I don't appreciate your insinuations. (none / 0) (#12)
by William Jefferson Klinton on Fri Sep 21st, 2001 at 01:31:32 PM PST
Just because I enjoy some good clean sex
"on the side" does not mean that I am a
"bad Christian".
-- Amateur politician, liberal, and sex enthusiast. There is no contradiction.

 
Ouch. (none / 0) (#13)
by plastik55 on Sat Sep 22nd, 2001 at 08:26:39 PM PST
Jump. Jump now.

---
You fucking terror midget. Die a firey fucking death. -- Matthew 30:06

On second thought (none / 0) (#14)
by plastik55 on Sat Sep 22nd, 2001 at 08:33:00 PM PST
Jump later.

---
You fucking terror midget. Die a firey fucking death. -- Matthew 30:06

 
A quiet suggestion (5.00 / 1) (#15)
by SpaceGhoti on Sat Sep 22nd, 2001 at 10:33:39 PM PST
As MFSpork put it, take this as you will.

I think you hit on the solution in your observations. Nothing was working, the mood was dead. She was trying to get you off, and nothing was happening because you were too upset.

Sex, like most everything else, is 10% physical and 90% internal. That internal can be varying mixes of mental and emotional, it's highly personal. It sounds like what's happening here is that you've got the physical urges, but neither of you is connecting on any other level when it comes to intimacy. You have a wonderful friendship and an emotional bond, but it isn't extending itself to the bedroom.
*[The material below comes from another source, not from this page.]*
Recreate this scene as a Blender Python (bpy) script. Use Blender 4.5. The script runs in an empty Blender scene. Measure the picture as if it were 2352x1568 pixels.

My recommendation is to make peace with her. Set the sexual issues aside for a while. Don't surrender, just take a break so that neither of you needs to worry about it for a bit. Then start paying attention to her in non-sexual ways. Try to think of ways to compliment her. Arrange a meal that she hasn't had in a while, but enjoys. Pay attention to little details.

After a little while, come back to the sexual issue. Don't sit down and talk about it, try holding hands and learn how to kiss all over again. Learn how to tease her, do it briefly and let it go again. Anticipation is an incredible aphrodisiac. She'll be suspicious about what you want at first; point out that half the fun is learning how to tease her.

It works for me, anyway. Maybe it won't work for you. Maybe it will. But it's a suggestion.


A troll's true colors.

 
Have you tried talking to her in a British accent? (none / 0) (#16)
by jin wicked on Sat Sep 22nd, 2001 at 11:23:51 PM PST
That usually works on me. (Well, it probably would. :)


"Ars longa, vita brevis...Art is long, life is short."

 
Dear friend, (2.66 / 3) (#18)
by Anonymous Reader on Sun Sep 23rd, 2001 at 08:40:15 PM PST
Women are almost completely worthless. They are basically good for only one thing and even that isn't all it's cracked up to be (as you have discovered). Your best bet would be to take up a drug habit. At least you don't have to remember its name and so much as look at it when you come down.